The winners of the battle aren't merciful or honorable in victory, and of course that's another parallel between the book's battle scenes-- and, I think, a connection to a LOT of the character's individual struggles in the book. The victors, in combat or in social war, tend to show no mercy. They demand first surrender and then abasement, and then, too often, even death. It's of a kind with Javert's sense of triumph, Victurnien's sense of triumph. For the universe to be in alignment by their lights, victory isn't enough; the vanquished have to suffer.

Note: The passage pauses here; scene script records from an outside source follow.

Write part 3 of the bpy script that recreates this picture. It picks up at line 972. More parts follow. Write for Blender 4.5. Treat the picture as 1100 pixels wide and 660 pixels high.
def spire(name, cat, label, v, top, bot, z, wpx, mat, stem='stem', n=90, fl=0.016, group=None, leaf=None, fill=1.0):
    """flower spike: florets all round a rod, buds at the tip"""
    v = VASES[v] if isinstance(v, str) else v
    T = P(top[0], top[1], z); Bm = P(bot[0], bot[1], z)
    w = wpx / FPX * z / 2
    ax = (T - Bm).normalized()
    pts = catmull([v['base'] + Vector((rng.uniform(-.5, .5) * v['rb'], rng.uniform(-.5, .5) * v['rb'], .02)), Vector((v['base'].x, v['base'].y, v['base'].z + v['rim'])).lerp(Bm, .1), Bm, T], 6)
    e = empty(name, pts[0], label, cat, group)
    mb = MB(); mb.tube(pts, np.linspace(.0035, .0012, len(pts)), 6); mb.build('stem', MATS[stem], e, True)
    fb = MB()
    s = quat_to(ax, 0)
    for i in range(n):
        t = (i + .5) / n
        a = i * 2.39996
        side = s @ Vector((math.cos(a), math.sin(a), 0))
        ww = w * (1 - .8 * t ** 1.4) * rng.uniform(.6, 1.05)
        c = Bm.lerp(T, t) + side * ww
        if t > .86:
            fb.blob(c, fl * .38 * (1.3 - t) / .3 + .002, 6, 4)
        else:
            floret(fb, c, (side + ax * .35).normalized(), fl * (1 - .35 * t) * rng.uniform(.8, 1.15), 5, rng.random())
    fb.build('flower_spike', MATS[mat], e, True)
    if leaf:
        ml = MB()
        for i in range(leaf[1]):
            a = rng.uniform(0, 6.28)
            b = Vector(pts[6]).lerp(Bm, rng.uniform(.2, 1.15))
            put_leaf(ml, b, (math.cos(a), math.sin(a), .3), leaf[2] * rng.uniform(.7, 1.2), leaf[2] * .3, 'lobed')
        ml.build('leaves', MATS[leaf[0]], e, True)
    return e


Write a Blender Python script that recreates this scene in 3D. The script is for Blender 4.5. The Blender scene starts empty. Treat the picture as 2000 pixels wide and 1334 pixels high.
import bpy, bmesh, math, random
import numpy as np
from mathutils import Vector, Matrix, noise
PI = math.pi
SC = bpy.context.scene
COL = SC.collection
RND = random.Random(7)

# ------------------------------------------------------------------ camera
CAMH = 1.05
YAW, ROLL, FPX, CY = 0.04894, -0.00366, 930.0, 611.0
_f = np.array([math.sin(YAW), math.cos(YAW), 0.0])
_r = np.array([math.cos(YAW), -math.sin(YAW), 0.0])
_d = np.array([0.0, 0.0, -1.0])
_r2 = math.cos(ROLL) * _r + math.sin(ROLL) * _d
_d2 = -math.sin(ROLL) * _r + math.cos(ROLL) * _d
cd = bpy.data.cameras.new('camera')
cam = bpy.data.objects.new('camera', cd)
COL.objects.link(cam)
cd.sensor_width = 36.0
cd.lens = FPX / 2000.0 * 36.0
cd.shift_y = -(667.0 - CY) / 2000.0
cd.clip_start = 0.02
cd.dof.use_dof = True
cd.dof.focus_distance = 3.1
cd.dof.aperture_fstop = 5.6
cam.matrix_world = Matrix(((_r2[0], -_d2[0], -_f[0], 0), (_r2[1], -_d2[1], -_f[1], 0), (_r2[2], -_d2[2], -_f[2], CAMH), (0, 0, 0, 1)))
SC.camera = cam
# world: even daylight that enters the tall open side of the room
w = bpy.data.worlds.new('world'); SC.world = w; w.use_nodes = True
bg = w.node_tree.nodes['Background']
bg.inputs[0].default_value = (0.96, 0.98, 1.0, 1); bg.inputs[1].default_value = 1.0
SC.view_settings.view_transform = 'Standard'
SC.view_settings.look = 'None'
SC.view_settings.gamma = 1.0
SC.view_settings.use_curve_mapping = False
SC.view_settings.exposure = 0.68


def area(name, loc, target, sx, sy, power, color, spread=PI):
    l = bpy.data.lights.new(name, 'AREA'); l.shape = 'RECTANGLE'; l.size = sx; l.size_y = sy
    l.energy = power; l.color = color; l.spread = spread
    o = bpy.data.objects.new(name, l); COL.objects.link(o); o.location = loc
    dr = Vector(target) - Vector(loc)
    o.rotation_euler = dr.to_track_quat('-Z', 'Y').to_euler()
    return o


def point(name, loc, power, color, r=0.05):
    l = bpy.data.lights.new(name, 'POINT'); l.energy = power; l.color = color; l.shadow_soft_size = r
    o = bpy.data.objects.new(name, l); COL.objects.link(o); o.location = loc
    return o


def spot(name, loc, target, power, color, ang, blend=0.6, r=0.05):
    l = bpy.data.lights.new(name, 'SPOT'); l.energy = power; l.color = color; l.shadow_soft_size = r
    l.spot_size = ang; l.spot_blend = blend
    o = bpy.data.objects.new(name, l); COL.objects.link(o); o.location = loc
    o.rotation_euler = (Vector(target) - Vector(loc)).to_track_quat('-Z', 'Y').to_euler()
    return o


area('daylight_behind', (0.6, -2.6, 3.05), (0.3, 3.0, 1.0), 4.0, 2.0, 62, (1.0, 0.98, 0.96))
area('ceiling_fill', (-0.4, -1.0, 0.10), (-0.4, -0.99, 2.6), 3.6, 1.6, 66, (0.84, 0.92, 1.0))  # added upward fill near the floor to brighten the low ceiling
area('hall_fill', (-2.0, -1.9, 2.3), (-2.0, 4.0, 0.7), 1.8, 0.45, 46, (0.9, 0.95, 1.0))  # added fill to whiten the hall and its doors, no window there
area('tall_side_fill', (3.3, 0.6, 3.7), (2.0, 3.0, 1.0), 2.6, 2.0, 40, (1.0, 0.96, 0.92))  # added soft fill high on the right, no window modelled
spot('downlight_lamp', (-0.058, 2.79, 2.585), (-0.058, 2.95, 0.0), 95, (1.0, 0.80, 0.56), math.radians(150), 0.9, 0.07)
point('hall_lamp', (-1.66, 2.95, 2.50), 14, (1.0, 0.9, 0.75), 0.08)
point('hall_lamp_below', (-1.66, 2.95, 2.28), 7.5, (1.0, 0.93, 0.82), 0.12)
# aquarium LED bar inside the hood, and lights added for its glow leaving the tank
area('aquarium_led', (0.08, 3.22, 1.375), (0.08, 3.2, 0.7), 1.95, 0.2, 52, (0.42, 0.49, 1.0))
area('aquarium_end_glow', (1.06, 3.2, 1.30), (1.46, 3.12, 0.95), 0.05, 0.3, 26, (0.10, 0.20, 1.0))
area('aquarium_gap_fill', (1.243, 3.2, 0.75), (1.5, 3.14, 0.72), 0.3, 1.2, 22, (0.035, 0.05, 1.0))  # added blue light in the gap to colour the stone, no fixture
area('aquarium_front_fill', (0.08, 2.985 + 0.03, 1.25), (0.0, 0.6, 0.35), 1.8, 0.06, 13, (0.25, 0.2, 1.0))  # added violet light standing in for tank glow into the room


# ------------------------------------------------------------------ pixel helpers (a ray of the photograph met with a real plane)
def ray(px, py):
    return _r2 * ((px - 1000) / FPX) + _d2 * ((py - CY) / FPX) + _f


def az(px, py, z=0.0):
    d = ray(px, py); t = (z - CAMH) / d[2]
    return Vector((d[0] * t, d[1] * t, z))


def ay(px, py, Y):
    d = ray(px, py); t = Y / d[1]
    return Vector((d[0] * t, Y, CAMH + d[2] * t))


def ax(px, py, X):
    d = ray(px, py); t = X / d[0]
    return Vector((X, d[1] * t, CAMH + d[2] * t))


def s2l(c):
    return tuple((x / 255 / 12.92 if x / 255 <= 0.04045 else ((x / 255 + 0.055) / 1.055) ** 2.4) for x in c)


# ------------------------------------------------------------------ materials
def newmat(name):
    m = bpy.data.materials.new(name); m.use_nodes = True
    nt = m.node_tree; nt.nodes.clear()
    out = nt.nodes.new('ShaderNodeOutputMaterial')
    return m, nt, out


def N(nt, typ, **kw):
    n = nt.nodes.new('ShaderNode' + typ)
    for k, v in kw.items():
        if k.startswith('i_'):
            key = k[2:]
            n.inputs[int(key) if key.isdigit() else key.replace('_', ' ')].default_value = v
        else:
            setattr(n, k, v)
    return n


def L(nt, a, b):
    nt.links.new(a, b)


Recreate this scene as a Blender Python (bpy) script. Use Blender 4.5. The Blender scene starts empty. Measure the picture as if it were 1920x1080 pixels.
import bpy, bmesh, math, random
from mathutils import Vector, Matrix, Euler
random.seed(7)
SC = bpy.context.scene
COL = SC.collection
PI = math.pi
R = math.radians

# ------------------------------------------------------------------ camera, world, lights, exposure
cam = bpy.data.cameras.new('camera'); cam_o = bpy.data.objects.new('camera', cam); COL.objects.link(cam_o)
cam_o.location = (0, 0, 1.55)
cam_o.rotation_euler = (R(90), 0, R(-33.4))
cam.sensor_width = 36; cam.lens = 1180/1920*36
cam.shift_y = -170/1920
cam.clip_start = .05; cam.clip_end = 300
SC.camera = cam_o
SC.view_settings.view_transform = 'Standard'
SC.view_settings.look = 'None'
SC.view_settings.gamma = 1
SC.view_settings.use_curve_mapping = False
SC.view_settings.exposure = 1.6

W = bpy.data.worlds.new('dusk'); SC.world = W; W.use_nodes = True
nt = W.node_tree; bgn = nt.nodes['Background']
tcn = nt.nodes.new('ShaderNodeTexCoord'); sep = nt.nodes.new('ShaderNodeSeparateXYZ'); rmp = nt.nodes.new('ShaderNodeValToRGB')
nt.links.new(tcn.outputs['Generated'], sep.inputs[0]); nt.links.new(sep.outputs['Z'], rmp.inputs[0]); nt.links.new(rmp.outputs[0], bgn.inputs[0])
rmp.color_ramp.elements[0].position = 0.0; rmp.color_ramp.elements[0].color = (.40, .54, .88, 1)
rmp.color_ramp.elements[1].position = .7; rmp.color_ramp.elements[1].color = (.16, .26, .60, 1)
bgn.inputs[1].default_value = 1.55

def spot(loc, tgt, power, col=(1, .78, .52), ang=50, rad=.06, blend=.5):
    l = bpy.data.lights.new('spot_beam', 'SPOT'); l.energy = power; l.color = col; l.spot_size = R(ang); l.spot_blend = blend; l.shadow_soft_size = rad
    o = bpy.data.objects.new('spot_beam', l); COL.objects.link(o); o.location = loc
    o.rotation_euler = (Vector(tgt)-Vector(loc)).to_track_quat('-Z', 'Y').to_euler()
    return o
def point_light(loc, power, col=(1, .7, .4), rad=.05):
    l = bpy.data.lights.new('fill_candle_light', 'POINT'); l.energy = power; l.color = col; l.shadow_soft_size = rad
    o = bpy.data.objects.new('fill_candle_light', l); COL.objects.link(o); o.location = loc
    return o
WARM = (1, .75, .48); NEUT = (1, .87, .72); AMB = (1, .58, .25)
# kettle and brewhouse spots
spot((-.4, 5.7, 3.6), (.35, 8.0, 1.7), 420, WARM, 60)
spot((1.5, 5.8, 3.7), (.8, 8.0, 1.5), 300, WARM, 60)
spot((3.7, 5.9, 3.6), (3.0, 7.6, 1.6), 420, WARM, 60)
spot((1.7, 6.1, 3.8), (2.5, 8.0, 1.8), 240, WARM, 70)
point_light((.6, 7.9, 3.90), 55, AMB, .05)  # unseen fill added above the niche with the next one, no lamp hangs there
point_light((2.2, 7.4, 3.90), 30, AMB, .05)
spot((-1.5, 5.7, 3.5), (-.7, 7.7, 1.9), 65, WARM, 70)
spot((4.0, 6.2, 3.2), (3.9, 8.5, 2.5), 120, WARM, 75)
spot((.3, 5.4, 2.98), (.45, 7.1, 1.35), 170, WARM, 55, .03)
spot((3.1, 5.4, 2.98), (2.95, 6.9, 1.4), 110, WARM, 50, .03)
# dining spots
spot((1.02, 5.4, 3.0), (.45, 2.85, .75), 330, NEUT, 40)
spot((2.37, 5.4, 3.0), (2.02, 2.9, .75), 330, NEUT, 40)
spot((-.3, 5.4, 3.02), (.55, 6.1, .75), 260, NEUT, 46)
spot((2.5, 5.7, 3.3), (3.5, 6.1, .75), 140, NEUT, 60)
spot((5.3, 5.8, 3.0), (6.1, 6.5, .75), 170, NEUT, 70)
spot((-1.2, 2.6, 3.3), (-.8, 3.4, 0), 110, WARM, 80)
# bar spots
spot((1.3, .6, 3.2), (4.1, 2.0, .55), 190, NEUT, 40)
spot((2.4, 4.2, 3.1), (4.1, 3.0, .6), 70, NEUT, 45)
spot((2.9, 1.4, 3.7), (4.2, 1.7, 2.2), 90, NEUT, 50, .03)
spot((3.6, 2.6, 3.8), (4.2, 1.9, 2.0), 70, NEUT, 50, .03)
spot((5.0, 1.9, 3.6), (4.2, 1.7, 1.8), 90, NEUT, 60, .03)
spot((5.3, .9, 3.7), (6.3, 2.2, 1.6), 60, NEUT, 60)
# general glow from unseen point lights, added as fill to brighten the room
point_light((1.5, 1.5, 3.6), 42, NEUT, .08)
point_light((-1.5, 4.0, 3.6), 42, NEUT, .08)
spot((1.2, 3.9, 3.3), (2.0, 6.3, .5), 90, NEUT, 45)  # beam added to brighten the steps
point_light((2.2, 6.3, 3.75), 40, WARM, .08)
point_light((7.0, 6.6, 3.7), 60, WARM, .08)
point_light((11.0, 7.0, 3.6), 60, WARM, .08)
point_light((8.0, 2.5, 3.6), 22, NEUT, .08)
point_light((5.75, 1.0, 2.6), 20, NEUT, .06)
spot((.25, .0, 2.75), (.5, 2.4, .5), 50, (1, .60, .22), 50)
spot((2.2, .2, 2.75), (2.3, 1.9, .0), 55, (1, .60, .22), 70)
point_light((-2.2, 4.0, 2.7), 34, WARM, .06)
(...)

Napoleon failed to understand the will of Providence before and during the battle, and he fails to recognize it afterward. It's not just that Napoleon can't go back and re-fight Waterloo; he can't re-start the age of the Great Men. Maybe I'm mean to feel a little wistful at that, a twinge of The Legends Are Dying nostalgia for a Grander Era. But to HECK WITH THAT.The Great Man mythos is horrible. I want to know what happened to the guides, not the Emperor.